How a Theology Professor Writes

Brendan Sammon, Ph.D.
Professor of Theology

Quick Facts

Pen or Pencil?
Computer, but if I’m writing in a journal: pen.

Favorite word?
Smote.

Favorite place to write?
The Green Engine Café.


SJU Writes: Describe your writing process. Where does it begin?

BS: I suppose it begins in desire. There are two channels. The first being what already started for me in academia. I have a history of theological thought. The other would be creative and where those things take me. In terms of the process, I will write ideas out. The initial part would be writing down ideas and trying to articulate them. Those that I think can be directed into something more fruitful will take on an outlining process.

SJU Writes: Do you ever find inspiration when you are teaching?

BS: Yes. There will be a kind of interaction between what students know and what I know.
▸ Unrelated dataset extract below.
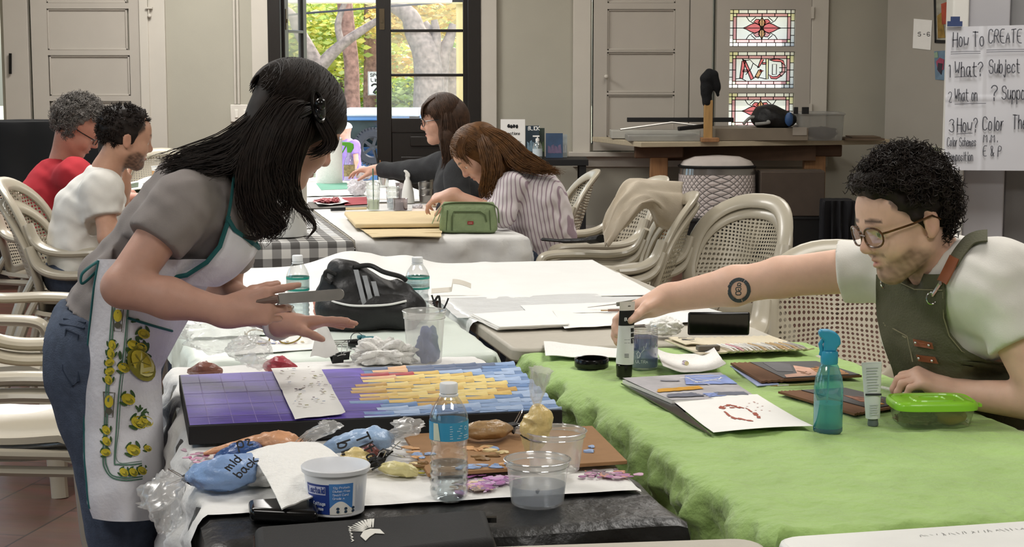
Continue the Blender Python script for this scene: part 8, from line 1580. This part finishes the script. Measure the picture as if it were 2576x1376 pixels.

Part of the theology of beauty means writing about the way in which the human attempts to create what we call “art.” How humans reflect, speak about the divine, speak about transcendence, speak about God and God’s presence in a variety of ways. There’s so much happening in a work of art, that’s why it pulls us in, but there’s a lot taken for granted. So, a good analysis of that would help us better foreground what it does for us and how it allows us to see things that aren’t so easily visible.

SJU Writes:  Explain your revision process.

BS: Endless. You get to a point where you never feel like it’s finished, but you have to release it at some point. Revision will entail lots of reading, looking at different ways to articulate an idea. I’m looking for context and  clarity,. These are ideas expressed that I want expressed. I’ve learned to distance myself from my writing because when you start publishing, you get rejected.

SJU Writes: Do you have any suggestions for students who are writing in your discipline?

BS: Clarity. And developing lines of thought. I think all writing requires a degree of self-awareness, and I think that the better the writing, the more self-aware an author is. I think students tend to become overwhelmed with the ideas, and they find it difficult then to articulate a line of thought. Or they will do it at the last minute. It’s what people put in that they get out.

SJU Writes: Why do you write?

BS: For the same reason I eat, sleep, and breathe. As another way to engage in the world and make a contribution of some kind.